Adolescence is something Vandenbrink keeps returning to and he has a theory as to why. “I think it’s a reliving of my own youth, partly,” he says, “but also that age is just super interesting, because of the transformation. The subjects I photograph are still innocent, but you can see a little shift starting, [as they move] into the real world. I find that super fascinating.” Vandenbrink grew up in a small town in Holland, an only child. “I had to go out and find friends. I was always hanging out in the same spot where I’m now photographing.” What emerges across his images is a particular quality of closeness. Nothing is overstated. There are no grand gestures, just a tender simplicity of people being together. In the photos of teenage lads especially, that intimacy feels quietly at odds with the harder codes that often shape adult masculinity. 

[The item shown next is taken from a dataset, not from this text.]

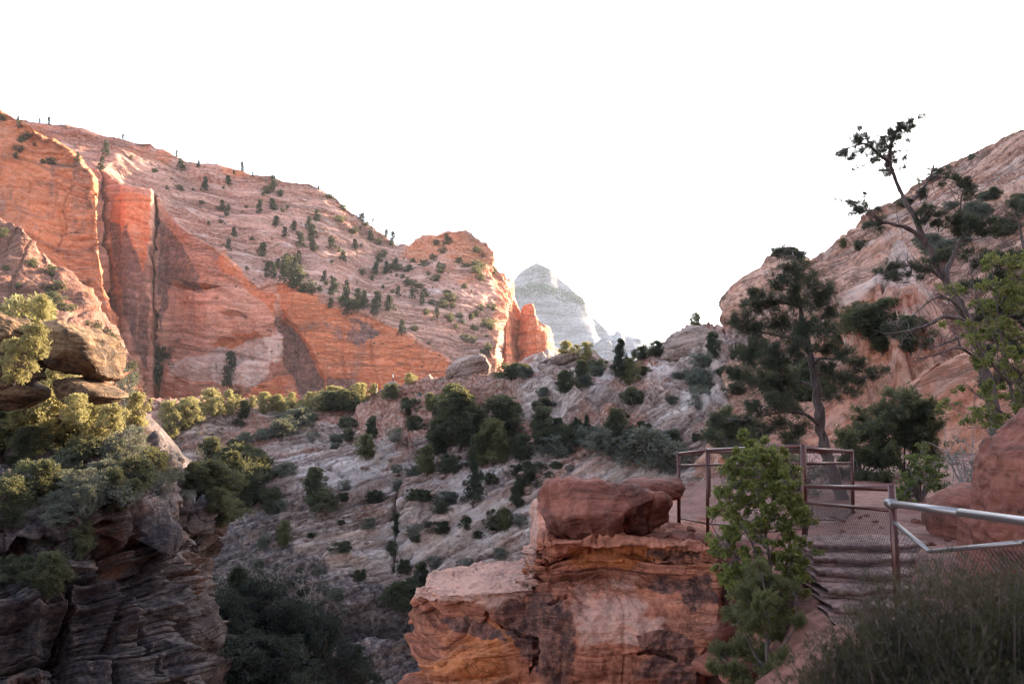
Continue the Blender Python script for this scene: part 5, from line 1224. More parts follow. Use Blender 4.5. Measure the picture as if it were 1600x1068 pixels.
# small dots of scrub all over the massif slope
def scrub():
    rng = np.random.RandomState(4); P = []
    for _ in range(1600):
        u = rng.uniform(170, 775); v = rng.uniform(215, 580)
        if noise(np.array([[u / 50., v / 30., 6.7]]), 8)[0] < rng.uniform(-.7, .5): continue
        h = hit(u, v, ['massif'])
        if h and h[1].z > .5: P.append(h[0])
    P = np.array([tuple(p) for p in P]); D = np.tile([0, 0, 1.], (len(P), 1))
    V, f, tn = tuft_arrays(P, D, rng.uniform(.5, 1.6, len(P)), 7, .5, rng, .9)
    o = link_mesh('scrub', V, f, M['leaf_dark'], smooth=False, attrs={'tone': tn})
    tag(o, 'tiny dots of low scrub all over the left mountain slope', 'scrub', None, 'stuff')
scrub()
# bushy mass and tree band on the far pale peak: nobody could count it
def far_green():
    rng = np.random.RandomState(9); P = []
    for _ in range(900):
        u = rng.uniform(790, 925); vb = 452 + .12 * abs(u - 850) + .18 * max(u - 850, 0)
        v = vb + rng.normal() * 5 if rng.rand() < .85 else (rng.uniform(450, 500))
        if rng.rand() < .12: u = rng.uniform(822, 862); v = rng.uniform(414, 450)
        h = hit(u, v, ['peak'])
        if h: P.append(h[0])
    P = np.array([tuple(p) for p in P]); D = np.tile([0, 0, 1.], (len(P), 1))
    V, f, tn = tuft_arrays(P, D, rng.uniform(2, 5, len(P)), 6, 1.6, rng, .7)
    o = link_mesh('forest', V, f, M['leaf_far'], smooth=False, attrs={'tone': tn})
    tag(o, 'band of dark woodland across the pale far peak', 'forest', None, 'stuff')
far_green()
# low ground cover of dry tufts on the hillside
def cover():
    rng = np.random.RandomState(3); P = []
    for _ in range(1500):
        u = rng.uniform(270, 1140); v = rng.uniform(600, 800)
        if noise(np.array([[u / 30., v / 18., 1.7]]), 8)[0] < rng.uniform(-.5, .4): continue
        h = hit(u, v, ['canyon'])
        if h and h[1].z > .3: P.append(h[0])
    P = np.array([tuple(p) for p in P]); D = np.tile([0, 0, 1.], (len(P), 1))
    V, f, tn = tuft_arrays(P, D, .42, 8, .07, rng, .8)
    o = link_mesh('ground_cover', V, f, M['leaf_grey'], smooth=False, attrs={'tone': tn})
    tag(o, 'dry low tufts growing between the rocks across the gorge', 'ground cover', None, 'stuff')
cover()
# ================= NEAR TREES AND BUSHES =================
def near_tree(name, label, cat, foot, limbs, masses, blade, nb, wid, leaf, bark, seed, dens=1., twig=.004, spread=.75, sides=7, up=.3, leafy=False, extra=None):
    """limbs: [([(u,v,D)..], r0, r1)] radii in metres; masses: [(u,v,D,r_px)] each fed by the nearest limb point"""
    rng = np.random.RandomState(seed); foot = np.array(foot, float)
    paths = []; pool = []
    for pts, r0, r1 in limbs:
        p = np.array([W(*q) for q in pts]); L = np.concatenate([[0], np.cumsum(np.linalg.norm(np.diff(p, axis=0), axis=1))])
        n = max(6, int(L[-1] / .12)); t = np.linspace(0, L[-1], n); q = np.stack([np.interp(t, L, p[:, k]) for k in range(3)], -1)
        q[1:-1] = (q[:-2] + 2 * q[1:-1] + q[2:]) / 4; q[1:-1] = (q[:-2] + 2 * q[1:-1] + q[2:]) / 4
        q[1:-1] += .25 * r1 * 0 + rng.normal(size=(n - 2, 3)) * min(.012, r0 * .18)
        rad = np.linspace(r0, r1, n) * (1 + .08 * rng.normal(size=n)); paths.append((q, rad)); pool.append(np.column_stack([q, rad]))
    pool = np.concatenate(pool)
    P, Dr, T = [], [], []
    for u, v, D, r in masses:
        c = np.array(W(u, v, D)); rm = r * D / F
        d2 = np.linalg.norm(pool[:, :3] - c, axis=1) + .3 * np.maximum(0, pool[:, 2] - c[2] + .1)
        a = pool[d2.argmin()]; main = curved(a[:3], c, rng, 6, .06); ra = min(a[3] * .55, .028)
        paths.append((main, np.linspace(ra, max(twig * 1.6, ra * .35), 6)))
        nt = max(3, int(dens * (r / 9.) ** 1.6)); tone0 = rng.uniform(.1, .6)
        for _ in range(nt):
            q = rng.normal(size=3); q /= np.linalg.norm(q); q *= rng.uniform(.35, 1.) * rm * np.array([1.1, 1.1, .8]); q[2] += .15 * rm
            e = c + q; s0 = main[rng.randint(3, 6)]
            tp = curved(s0, e, rng, 4, .08); paths.append((tp, np.linspace(twig * 1.5, twig * .6, 4)))
            m = nb; tt = rng.uniform(.35, 1.05, m)[:, None]; pos = s0 * (1 - tt) + e * tt + rng.normal(size=(m, 3)) * blade * .35
            dd = (e - s0) / (np.linalg.norm(e - s0) + 1e-6); dd = dd + [0, 0, up]; dd /= np.linalg.norm(dd)
            P.append(pos); Dr.append(np.tile(dd, (m, 1))); T.append(np.clip(tone0 + rng.uniform(-.25, .35, m), 0, 1))
    e = empty(name, tuple(foot)); tag(e, label, cat)
    if P:
        P = np.concatenate(P); Dr = np.concatenate(Dr); T = np.concatenate(T)
        V, f, tn = tuft_arrays(P, Dr, blade, 6 if leafy else 12, wid * blade, rng, spread, T)
        link_mesh('crown', V - foot, f, leaf, e, smooth=False, attrs={'tone': tn})
    V, f = tube_arrays(paths, sides); link_mesh('trunk', V - foot, f, bark, e, smooth=True)
    return e
def twigs(rng, limbs, n, L, D0=0):
    """bare side twigs growing off limbs given in photo pixels"""
    out = []
    for pts, r0, r1 in limbs:
        a = np.array(pts, float)
        for _ in range(n):
            i = rng.randint(0, len(a) - 1); t = rng.uniform(); p = a[i] * (1 - t) + a[i + 1] * t
            an = rng.uniform(0, 6.28); l = L * rng.uniform(.4, 1.2); q = [p]
            for k in range(3):
                an += rng.uniform(-.6, .6); q.append(q[-1] + np.array([math.cos(an) * l / 3, math.sin(an) * l / 3 - 1, rng.uniform(-.08, .08)]))
            out.append(([tuple(x) for x in q], .007, .003))
    return out
# --- the big pine
tr = [(1326, 812, 14.), (1312, 772, 14.), (1299, 732, 14.), (1288, 700, 14.), (1281, 660, 14.), (1278, 620, 14.), (1272, 580, 14.), (1264, 545, 14.), (1257, 515, 14.), (1250, 480, 14.), (1244, 440, 14.), (1240, 400, 14.)]
lb = [(tr, .13, .02), ([(1281, 665, 14), (1262, 648, 13.7), (1235, 640, 13.5), (1190, 650, 13.4)], .04, .015), ([(1286, 706, 14), (1262, 700, 13.8), (1225, 702, 13.6), (1190, 715, 13.6)], .045, .012), ([(1277, 610, 14), (1262, 600, 14.2), (1225, 585, 14.3), (1180, 590, 14.4)], .035, .012),
      ([(1272, 582, 14), (1300, 590, 14), (1340, 590, 14), (1370, 588, 14)], .03, .01), ([(1262, 540, 14), (1225, 525, 13.8), (1190, 520, 13.6), (1165, 505, 13.6)], .032, .01), ([(1257, 515, 14), (1280, 500, 14.2), (1300, 485, 14.2)], .026, .01), ([(1268, 560, 14), (1300, 560, 14.4), (1330, 560, 14.5)], .026, .01), ([(1250, 480, 14), (1220, 470, 14), (1185, 470, 14)], .024, .01)]
ms = []
rg = np.random.RandomState(77)
for u, v, r in [(1232, 396, 20), (1215, 398, 14), (1250, 404, 18), (1240, 425, 26), (1218, 440, 20), (1265, 440, 20), (1182, 462, 18), (1172, 478, 16), (1158, 500, 16), (1200, 482, 28), (1240, 465, 30), (1286, 456, 26), (1270, 478, 28), (1300, 492, 20), (1146, 512, 10), (1180, 520, 28), (1220, 510, 34), (1262, 512, 30), (1290, 520, 22),
                (1150, 550, 12), (1175, 560, 28), (1215, 560, 34), (1250, 548, 26), (1290, 545, 22), (1318, 552, 18), (1158, 590, 26), (1145, 582, 14), (1190, 600, 30), (1228, 600, 28), (1300, 580, 18), (1335, 570, 22), (1362, 582, 16), (1378, 578, 10), (1345, 598, 16), (1318, 592, 18), (1210, 632, 26), (1240, 642, 22), (1180, 640, 20),
                (1118, 660, 18), (1135, 672, 24), (1158, 660, 24), (1185, 672, 24), (1215, 668, 22), (1110, 684, 12), (1145, 690, 16), (1235, 690, 20), (1250, 672, 18), (1300, 620, 14), (1330, 612, 12)]:
    ms.append((u, v, 14 + rg.uniform(-.9, .9), r))
g = drop(W(1326, 812, 14.)[0], 14., ['ground']) or Vector(W(1326, 812, 14))
near_tree('pine_tree', 'big dark bushy pine with a leaning trunk behind the fence corner', 'tree', (g.x, g.y, g.z), lb + twigs(rg, lb[1:3], 8, 26), ms, .088, 11, .075, M['leaf_pine'], M['bark'], 501, 4.0)
# --- the tall half bare pine at the right
tr = [(1566, 760, 13.), (1556, 660, 13.), (1545, 600, 13.), (1530, 550, 13.), (1516, 510, 13.), (1496, 468, 13.), (1478, 440, 13.), (1462, 410, 13.), (1447, 382, 13.), (1434, 352, 13.), (1424, 328, 13.), (1410, 306, 13.), (1401, 285, 13.), (1395, 264, 13.), (1391, 250, 13.)]
lb = [(tr, .125, .026), ([(1391, 250, 13.), (1390, 236, 13.), (1393, 218, 13.), (1396, 205, 13.), (1412, 197, 13.), (1424, 188, 13.)], .034, .008), ([(1391, 254, 13), (1378, 248, 12.9), (1368, 236, 12.8), (1355, 219, 12.8), (1338, 226, 12.7), (1318, 236, 12.7), (1309, 243, 12.7)], .032, .006),
      ([(1372, 243, 12.9), (1360, 252, 12.9), (1342, 262, 12.9), (1332, 268, 12.9)], .012, .004), ([(1393, 240, 13), (1405, 234, 13.1), (1418, 236, 13.1)], .01, .004), ([(1398, 270, 13), (1386, 264, 13), (1380, 275, 13), (1392, 290, 13)], .01, .004),
      ([(1450, 388, 13), (1440, 366, 12.9), (1412, 354, 12.8), (1382, 348, 12.7), (1367, 341, 12.7), (1360, 326, 12.7), (1340, 319, 12.7)], .045, .006), ([(1385, 349, 12.8), (1372, 352, 12.8), (1356, 352, 12.8)], .012, .004),
      ([(1424, 314, 13), (1438, 301, 13.1), (1449, 286, 13.2), (1457, 276, 13.2), (1457, 264, 13.2), (1460, 252, 13.2)], .036, .006), ([(1457, 276, 13.2), (1476, 278, 13.3), (1492, 276, 13.3), (1508, 284, 13.3)], .016, .005),
      ([(1478, 440, 13), (1482, 418, 13.2), (1492, 392, 13.3), (1502, 368, 13.4), (1520, 358, 13.4), (1548, 360, 13.5)], .05, .012), ([(1502, 368, 13.4), (1498, 345, 13.4), (1503, 316, 13.4), (1497, 300, 13.4), (1512, 292, 13.4)], .02, .005), ([(1520, 358, 13.4), (1540, 346, 13.4), (1566, 336, 13.4), (1588, 344, 13.4)], .018, .005),
      ([(1480, 442, 13), (1458, 420, 12.9), (1430, 414, 12.8), (1400, 416, 12.7), (1378, 426, 12.7)], .034, .008),
      ([(1518, 512, 13), (1500, 497, 12.8), (1470, 494, 12.6), (1446, 511, 12.5), (1427, 514, 12.4), (1402, 520, 12.3), (1378, 520, 12.3)], .045, .008), ([(1534, 556, 13), (1517, 522, 12.7), (1490, 530, 12.6), (1470, 540, 12.5), (1452, 545, 12.4)], .03, .006),
      ([(1540, 575, 13), (1502, 540, 12.5), (1475, 550, 12.4), (1436, 560, 12.3), (1424, 566, 12.3)], .03, .006), ([(1512, 500, 13), (1490, 470, 12.7), (1470, 460, 12.6), (1446, 474, 12.5), (1424, 494, 12.5)], .026, .005)]
ms = [(u, v, 13 + rg.uniform(-.4, .4), r) for u, v, r in [(1424, 190, 7), (1412, 196, 9), (1400, 203, 12), (1388, 208, 9), (1398, 214, 10), (1408, 210, 8), (1384, 234, 11), (1376, 240, 11), (1370, 234, 8), (1352, 212, 8), (1344, 220, 9), (1330, 226, 10), (1322, 236, 10), (1312, 243, 6), (1356, 222, 7), (1386, 246, 8), (1366, 252, 6), (1398, 252, 7), (1392, 268, 6), (1418, 205, 5),
      (1348, 318, 7), (1336, 322, 6), (1326, 318, 5), (1342, 330, 5), (1362, 330, 5), (1375, 345, 5), (1462, 268, 8), (1452, 276, 6), (1478, 276, 8), (1496, 276, 7), (1505, 290, 8), (1514, 296, 7), (1440, 300, 5), (1452, 335, 14), (1440, 345, 12), (1462, 345, 12), (1478, 350, 12), (1492, 350, 18), (1508, 345, 18), (1524, 350, 18), (1540, 352, 16), (1556, 356, 12), (1530, 364, 14), (1504, 360, 14),
      (1380, 426, 13), (1395, 420, 14), (1412, 416, 13), (1430, 420, 13), (1446, 424, 12), (1460, 410, 10), (1392, 436, 10), (1400, 512, 10), (1388, 518, 8), (1418, 508, 8), (1455, 330, 10), (1510, 292, 7)]]
ms = [(u, v, D, r * .85) for u, v, D, r in ms] + [(u + rg.uniform(-16, 16), v + rg.uniform(-12, 14), D, 4.5) for u, v, D, r in ms for _ in (0, 1)]
g = drop(W(1566, 760, 13.)[0], 13., ['ground'])
near_tree('pine_tree', 'tall gnarled half bare pine leaning left against the white sky', 'tree', tuple(g), lb + twigs(rg, lb[1:], 20, 30), ms, .066, 8, .10, M['leaf_pine'], M['bark'], 502, 3.4)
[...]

“I’m hoping it’s a book that you take on your lap or on your table and just flip through slowly, and the pictures give you a feeling that you’ve been somewhere, that you’ve learned something,” Vandenbrink tells me. He continues to shoot both commercial and personal work around Paris, with an eye on a future project in Morocco. The same eye, in fact, that at 14 refused glasses in favour of aesthetics, and that today, decades on, finds beauty in the teenage pack.

Wolves by Walter Vandenbrink is published by IDEA and is out now.